There are three basis kinds of irony: (1) verbal irony, (2) dramatic irony, and (3) irony of fate
Understatement or Litotes
Understatement or litotes expresses a positive meaning by using a negative form.
Overstatement or Hyperbole
Overstatement or Hyperbole is an exaggerated statement not meant to be taken literally but for a special effect.
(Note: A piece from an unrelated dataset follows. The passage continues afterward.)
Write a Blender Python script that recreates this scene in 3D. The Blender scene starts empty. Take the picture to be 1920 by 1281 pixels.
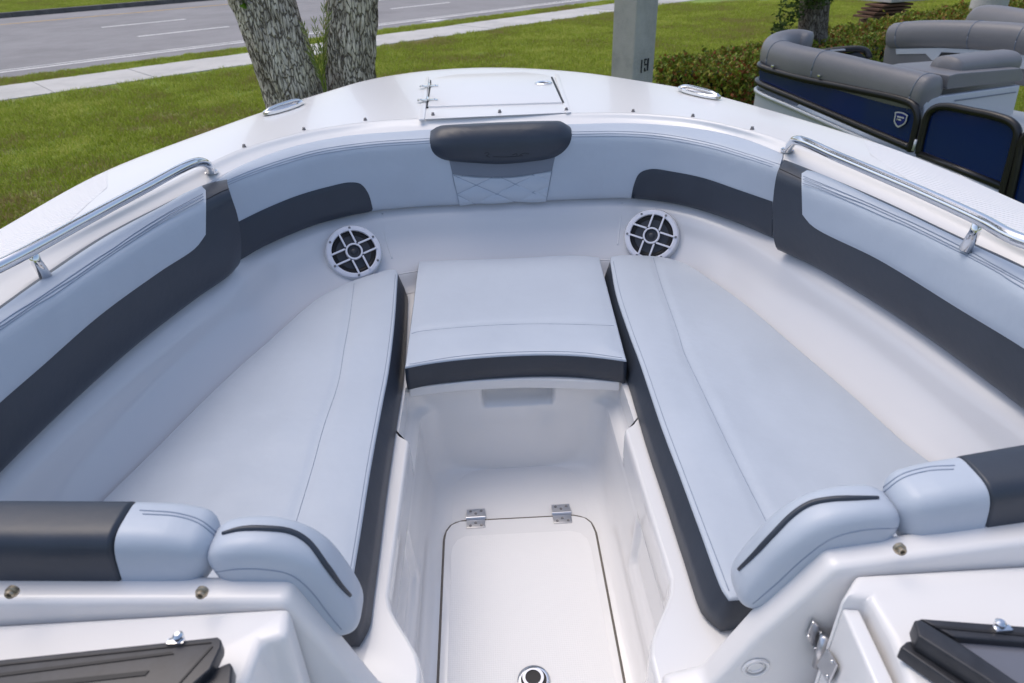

Farce, Slapstick or Buffoonery
Farce, Slapstick or Buffoonery involve such pranks (amusing tricks) as throwing apple-pies in actors’ faces or pushing unsuspecting persons into swimming pools.
Parody and Burlesque
Parody and Burlesque change the wording of a well-known story or song to produce comic results.
Paradox
Paradox is a self-contradictory statement that in reality may express a certain amount of truth, intended to cause surprise or arrest attention.
Mimicry
Mimicry imitates another person’s habits, gestures, or speech for comic effect.
Oxymoron
Oxymoron contains apparently contradictory terms which appear in conjunction for startling effect.
Alliteration
Alliteration is the use of the same sound, usually a consonant, at the beginning of neighboring words in a sentence or phrase.
Onomatopoeia
Onomatopoeia uses words to imitate natural sounds such as the ringing of bells, the singing of birds, or the voices of animals. In a broader sense it refers to any combination of imitative sounds and rhythms that are used to reinforce the sense or moods of a passage of poetry or prose.
Assonance
Assonance is the repetition of the same vowel sound.
Parallelism
Parallelism is the use of two words, phrases or lines in which the meaning of the first one is restated or paralleled by the second one.
Antithesis
Antithesis is a striking contrast of ideas marked by the choice and arrangement of words in the same sentence to secure emphasis.
Euphemism
Euphemism is the use of expressions indirect but more pleasing to the ear in place of more direct and accurate ones that sound rather negative.
Pun
Pun is the humorous use of a word or words that are alike or nearly alike in sound in order to reveal the different meanings.
Climax
Climax is the arrangement of ideas in the order or less more importance.